From 1930 he moved into the production of illustrations for books, most notable providing illustrations for editions of the works of Sir Walter Scott and Robert Burns. From 1836 he worked as Secretary to the Royal Scottish Academy and the following year he married Ann Macdonald. She, however, fell ill after the birth of their daughter and subsequently died.
Hill was present at the "Disrupution" Church of Scotland Assembly in 1843, during which 450 ministers walked out to form the Free Church of Scotland. He decided to record the event in a large painting that eventually emerged in 1866. More importantly, however, he was assisted in capturing the likenesses of the church ministers involved in the disruption, by pioneer photographer Robert Adamson, using a technique only invented four years earlier.
The pair realised that here was a tool with far wider applications. With Hill proving an expert in lighting and composition, and Adamson handling the camera, they formed a partnership that over the five years from 1843 to 1848 would capture 3,000 ground-breaking images of Scotland. They photographed a range of landscapes and urban scenes, including images of the Scott Monument under construction in Edinburgh. They were also very good at photographing ordinary working folk, particularly fishermen and fishwives, and "action" photographs of soldiers.

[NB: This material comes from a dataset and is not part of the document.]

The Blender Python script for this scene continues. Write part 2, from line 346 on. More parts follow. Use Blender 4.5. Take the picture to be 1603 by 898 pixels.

Adamson died in 1848, and Hill returned to painting and illustrating. In 1862 he married his second wife, the sculptress Amelia Paton, and did much to further her artistic career. He returned to photography in the 1860s, and finally completed his painting of the Disruption - to great acclaim - in 1866. £1,200 was raised by public subscription to buy the painting for the Free Church of Scotland. He died in May 1870.